The 1988 playbook simply won't work in 2004 for a number of reason, most importantly, that this country is much more socially and cultural liberal than it was then. Issues like busing, affirmative action, law and order, etc. are going to define the race like they did in 1988. Can you imagine GHWB in 1988 having support for a ban on gay marriage actually potentially backfire as an electoral gambit?! I don't thinks so.

Also, Kerry is a much better candidate than Dukakis, if not as good as Clinton. Don't "misunderestimate" him - he's already been written off this election cycle once.

But at the end of the day, the stubborn facts are that Bush is not that popular. The right wing infrastructure might do enough to drag Bush across the finish line yet, but it won't be by much. Right Track/Wrong Track numbers are terrible, as are deserves reelection - his only hope is making Kerry seem unacceptable.

Bush's only hope at this point probably depend on two factors: suppressing Democratic turnout (not going to happen), make Kerry seem unacceptable to enough people to make it a kind of "devil you know vs. devil you don't know" election that Bush eeks out.

Bush can win, but the odds aren't in his favor.

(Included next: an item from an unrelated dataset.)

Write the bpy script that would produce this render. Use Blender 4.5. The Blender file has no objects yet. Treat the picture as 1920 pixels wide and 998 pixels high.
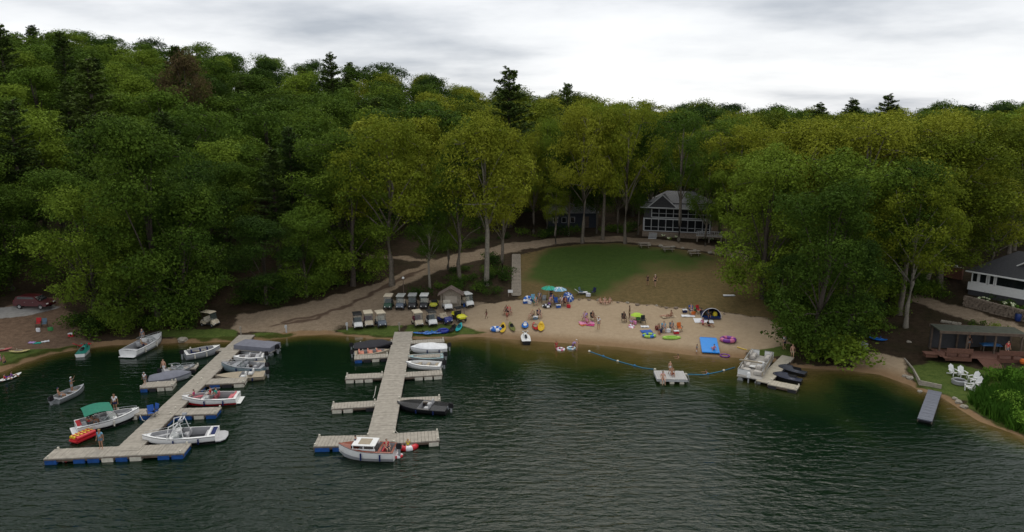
import bpy, bmesh, math, random
import numpy as np
from mathutils import Vector, Matrix
S = bpy.context.scene
COL = S.collection
R = math.radians

# ------------------------------------------------------------------ camera, sky, sun, exposure
PITCH = R(12.1); CAMH = 26.9; FPX = 1321.0; HOR = 215.0
cam_d = bpy.data.cameras.new('camera'); cam = bpy.data.objects.new('camera', cam_d); COL.objects.link(cam)
cam_d.sensor_width = 36; cam_d.lens = 36 * FPX / 1920; cam_d.clip_start = .5; cam_d.clip_end = 6000
cam.location = (0, 0, CAMH); cam.rotation_euler = (R(90) - PITCH, 0, 0)
S.camera = cam
CLX, CLY = -8.15, 6.0
SUN_EL, SUN_AZ = 58, 11         # sun veiled by cloud, high beyond the wood
wd = bpy.data.worlds.new('World'); S.world = wd; wd.use_nodes = True
nt = wd.node_tree; nt.nodes.clear()
def N(t, typ, **kw):
    n = t.nodes.new(typ)
    for k, v in kw.items():
        if k in n.inputs.keys(): n.inputs[k].default_value = v
        else: setattr(n, k, v)
    return n
out = N(nt, 'ShaderNodeOutputWorld'); bg = N(nt, 'ShaderNodeBackground')
sky = N(nt, 'ShaderNodeTexSky', sky_type='NISHITA', sun_disc=False, sun_elevation=R(SUN_EL), sun_rotation=R(SUN_AZ))
tc = N(nt, 'ShaderNodeTexCoord'); sep = N(nt, 'ShaderNodeSeparateXYZ'); nt.links.new(tc.outputs['Generated'], sep.inputs[0])
def M(t, op, a, b=None, clamp=False):
    n = t.nodes.new('ShaderNodeMath'); n.operation = op; n.use_clamp = clamp
    for i, v in enumerate((a, b)):
        if v is None: continue
        if isinstance(v, (int, float)): n.inputs[i].default_value = v
        else: t.links.new(v, n.inputs[i])
    return n.outputs[0]
zc = M(nt, 'MAXIMUM', sep.outputs[2], 0.0); zd = M(nt, 'ADD', zc, 0.14)
cx = M(nt, 'DIVIDE', sep.outputs[0], zd); cy = M(nt, 'DIVIDE', sep.outputs[1], zd)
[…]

IMO, if the election were held today - which of course, it is not - Kerry would win by 100+ EVs and his vote total would be 3 to 5% higher than Gore's in 2000.

Ben P

Posted by: Ben P | Aug 16, 2004 12:31:33 AM

The Sec. of State of Ohio recently made a decision regarding electronic voting in our favor. He's not allowing the use of Diebold in at least three counties.

The Secretary of State is a Republican. He has ensured that two of the most Democratic counties in Ohio will use punched cards in 2004, rather than a technology with a far lower undervote rate. In essence, he's ensured that a few thousand Kerry votes will not be counted.

That's not a victory "in our favor," unless we're Republicans.